A complaint against Spain’s solar cuts has been lodged with the European Commission.

The changes, passed into law earlier this month, will limit the profits of projects to 7.4% before tax, around 5-5.5% after tax. The cap will be periodically reviewed and could still fall further.

Law firm, Holtrop SLP, which represents 1,500 renewable energy investors, delivered the complaint to the Directorate General for Energy at the European Commission on Friday.

The Royal Decree was approved on 6 June, 11 months after it was first mooted. In addition to the investment cap, punitive charges on self-consumption and reforms to the ways payments are calculated were also approved.

“We think that the system is too complex, the standards and parameters which were published on Friday morning are 1760 pages and it is very detailed. It’s delay tactics,” lawyer Piet Holtrop told PV Tech. “It is basically one huge smokescreen to make it difficult to penetrate in court actions.”

Holtrop claimed that the new system was less about energy policy and more about the government dealing with the sector’s budget deficit, thought to be around €26 billion (US$34 billion).

“They wanted to make sure [the changes] lasted at least two or three years during a court action. Either there would be a new government by then or if not, at least they would have postponed the deficit problem for a few years. It doesn’t tackle the real problems of the energy market like restructuring the wholesale market,” added Holtrop.

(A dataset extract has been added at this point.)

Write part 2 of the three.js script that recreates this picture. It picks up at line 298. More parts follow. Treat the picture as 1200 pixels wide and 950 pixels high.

A number of bodies including the local government of Murcia and Masdar have separately challenged the law. The case with the EC is designed to add pressure on the courts in Spain to act.

Holtrop believes the domestic courts will offer the fastest route to a resolution but that could still take a year in the best case scenario. If proceedings at the EU level were taken to their conclusion, the Spanish government could be compelled to act.

“The Commission can first send a motivated opinion which would prompt the government to introduce changes into the new system. If they won’t do that it can refer the government to the European Court of Justice, if they win that case they can impose a fine that would be large enough to make it more cost effective for Spain to derogate the new system than to pay the fine,” said Holtrop.

By the time that process had been completed, the government could feel that it postponed the previous framework for long enough.

The impact of changes in Spain and the outcome of the court cases against them could reach further into the EU.

“In the new Lithuanian energy tax, Spain was taken as an example. They explicitly referred to Spain and they copied it. There is no deficit and no economic crisis, just a very strong gas sector which stands to lose out to the renewables sector. It’s a dangerous precedent. If we can get this to [European Court of Justice in] Luxembourg and get a positive ruling, it will also have a very positive effect in other jurisdictions,” claimed Holtrop.

The government has also been accused of weakening the sector’s regulator in an attempt to curb future litigation. Towards the end of 2013, Spain folded the energy regulator into one body comprising all competition and industrial bodies. The energy group at the new independent organisation is led by a former advisor of energy minister Alberto Nadal, who pushed through the controversial reforms.